**YOUR TASK**
Exactly reproduce the lines that follow.

━━━━━━

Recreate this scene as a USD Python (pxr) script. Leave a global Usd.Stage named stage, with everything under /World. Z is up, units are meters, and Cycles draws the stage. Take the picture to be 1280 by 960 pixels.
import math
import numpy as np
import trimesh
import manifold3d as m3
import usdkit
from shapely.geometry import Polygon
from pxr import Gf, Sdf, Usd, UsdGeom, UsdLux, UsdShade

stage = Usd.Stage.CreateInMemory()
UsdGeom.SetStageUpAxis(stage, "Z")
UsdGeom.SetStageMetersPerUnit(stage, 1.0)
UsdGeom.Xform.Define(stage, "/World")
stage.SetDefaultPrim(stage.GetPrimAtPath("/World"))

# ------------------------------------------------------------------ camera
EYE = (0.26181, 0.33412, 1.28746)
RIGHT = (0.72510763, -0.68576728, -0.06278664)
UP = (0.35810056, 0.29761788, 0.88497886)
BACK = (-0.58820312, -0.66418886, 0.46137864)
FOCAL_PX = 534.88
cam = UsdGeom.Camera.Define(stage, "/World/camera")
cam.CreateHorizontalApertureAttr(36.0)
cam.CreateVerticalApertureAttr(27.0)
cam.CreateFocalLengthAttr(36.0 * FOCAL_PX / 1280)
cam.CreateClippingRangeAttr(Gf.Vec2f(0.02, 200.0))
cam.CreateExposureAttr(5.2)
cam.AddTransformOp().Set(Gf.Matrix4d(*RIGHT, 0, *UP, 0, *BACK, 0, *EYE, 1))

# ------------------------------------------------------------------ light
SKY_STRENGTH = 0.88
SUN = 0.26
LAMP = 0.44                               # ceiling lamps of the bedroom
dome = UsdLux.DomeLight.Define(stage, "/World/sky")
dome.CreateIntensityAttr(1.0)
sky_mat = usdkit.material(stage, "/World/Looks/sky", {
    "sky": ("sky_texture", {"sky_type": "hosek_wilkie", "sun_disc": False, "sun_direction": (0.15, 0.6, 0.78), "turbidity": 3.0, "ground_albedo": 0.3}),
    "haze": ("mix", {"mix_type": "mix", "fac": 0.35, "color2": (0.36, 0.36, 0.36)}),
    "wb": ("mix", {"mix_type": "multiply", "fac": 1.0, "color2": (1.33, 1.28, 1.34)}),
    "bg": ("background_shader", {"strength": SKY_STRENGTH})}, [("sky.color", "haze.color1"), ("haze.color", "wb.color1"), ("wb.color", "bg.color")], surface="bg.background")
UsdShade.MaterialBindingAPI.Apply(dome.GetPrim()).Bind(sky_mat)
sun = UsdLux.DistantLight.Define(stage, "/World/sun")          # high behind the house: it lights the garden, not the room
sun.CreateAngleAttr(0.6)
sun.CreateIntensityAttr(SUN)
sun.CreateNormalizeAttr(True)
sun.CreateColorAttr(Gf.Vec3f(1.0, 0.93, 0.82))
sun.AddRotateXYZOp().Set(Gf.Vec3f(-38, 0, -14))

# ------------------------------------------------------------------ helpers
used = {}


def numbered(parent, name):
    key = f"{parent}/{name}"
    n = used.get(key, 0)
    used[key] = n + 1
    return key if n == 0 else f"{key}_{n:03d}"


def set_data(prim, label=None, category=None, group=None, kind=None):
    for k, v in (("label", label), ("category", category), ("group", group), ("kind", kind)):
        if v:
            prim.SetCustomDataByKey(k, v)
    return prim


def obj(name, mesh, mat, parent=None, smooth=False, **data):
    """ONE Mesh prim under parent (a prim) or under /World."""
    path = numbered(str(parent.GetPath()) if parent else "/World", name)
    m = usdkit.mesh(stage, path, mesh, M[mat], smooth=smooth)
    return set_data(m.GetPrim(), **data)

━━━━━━

**RESPONSE FOR THIS EXERCISE**
Recreate this scene as a USD Python (pxr) script. Leave a global Usd.Stage named stage, with everything under /World. Z is up, units are meters, and Cycles draws the stage. Take the picture to be 1280 by 960 pixels.
import math
import numpy as np
import trimesh
import manifold3d as m3
import usdkit
from shapely.geometry import Polygon
from pxr import Gf, Sdf, Usd, UsdGeom, UsdLux, UsdShade

stage = Usd.Stage.CreateInMemory()
UsdGeom.SetStageUpAxis(stage, "Z")
UsdGeom.SetStageMetersPerUnit(stage, 1.0)
UsdGeom.Xform.Define(stage, "/World")
stage.SetDefaultPrim(stage.GetPrimAtPath("/World"))

# ------------------------------------------------------------------ camera
EYE = (0.26181, 0.33412, 1.28746)
RIGHT = (0.72510763, -0.68576728, -0.06278664)
UP = (0.35810056, 0.29761788, 0.88497886)
BACK = (-0.58820312, -0.66418886, 0.46137864)
FOCAL_PX = 534.88
cam = UsdGeom.Camera.Define(stage, "/World/camera")
cam.CreateHorizontalApertureAttr(36.0)
cam.CreateVerticalApertureAttr(27.0)
cam.CreateFocalLengthAttr(36.0 * FOCAL_PX / 1280)
cam.CreateClippingRangeAttr(Gf.Vec2f(0.02, 200.0))
cam.CreateExposureAttr(5.2)
cam.AddTransformOp().Set(Gf.Matrix4d(*RIGHT, 0, *UP, 0, *BACK, 0, *EYE, 1))

# ------------------------------------------------------------------ light
SKY_STRENGTH = 0.88
SUN = 0.26
LAMP = 0.44                               # ceiling lamps of the bedroom
dome = UsdLux.DomeLight.Define(stage, "/World/sky")
dome.CreateIntensityAttr(1.0)
sky_mat = usdkit.material(stage, "/World/Looks/sky", {
    "sky": ("sky_texture", {"sky_type": "hosek_wilkie", "sun_disc": False, "sun_direction": (0.15, 0.6, 0.78), "turbidity": 3.0, "ground_albedo": 0.3}),
    "haze": ("mix", {"mix_type": "mix", "fac": 0.35, "color2": (0.36, 0.36, 0.36)}),
    "wb": ("mix", {"mix_type": "multiply", "fac": 1.0, "color2": (1.33, 1.28, 1.34)}),
    "bg": ("background_shader", {"strength": SKY_STRENGTH})}, [("sky.color", "haze.color1"), ("haze.color", "wb.color1"), ("wb.color", "bg.color")], surface="bg.background")
UsdShade.MaterialBindingAPI.Apply(dome.GetPrim()).Bind(sky_mat)
sun = UsdLux.DistantLight.Define(stage, "/World/sun")          # high behind the house: it lights the garden, not the room
sun.CreateAngleAttr(0.6)
sun.CreateIntensityAttr(SUN)
sun.CreateNormalizeAttr(True)
sun.CreateColorAttr(Gf.Vec3f(1.0, 0.93, 0.82))
sun.AddRotateXYZOp().Set(Gf.Vec3f(-38, 0, -14))

# ------------------------------------------------------------------ helpers
used = {}


def numbered(parent, name):
    key = f"{parent}/{name}"
    n = used.get(key, 0)
    used[key] = n + 1
    return key if n == 0 else f"{key}_{n:03d}"


def set_data(prim, label=None, category=None, group=None, kind=None):
    for k, v in (("label", label), ("category", category), ("group", group), ("kind", kind)):
        if v:
            prim.SetCustomDataByKey(k, v)
    return prim


def obj(name, mesh, mat, parent=None, smooth=False, **data):
    """ONE Mesh prim under parent (a prim) or under /World."""
    path = numbered(str(parent.GetPath()) if parent else "/World", name)
    m = usdkit.mesh(stage, path, mesh, M[mat], smooth=smooth)
    return set_data(m.GetPrim(), **data)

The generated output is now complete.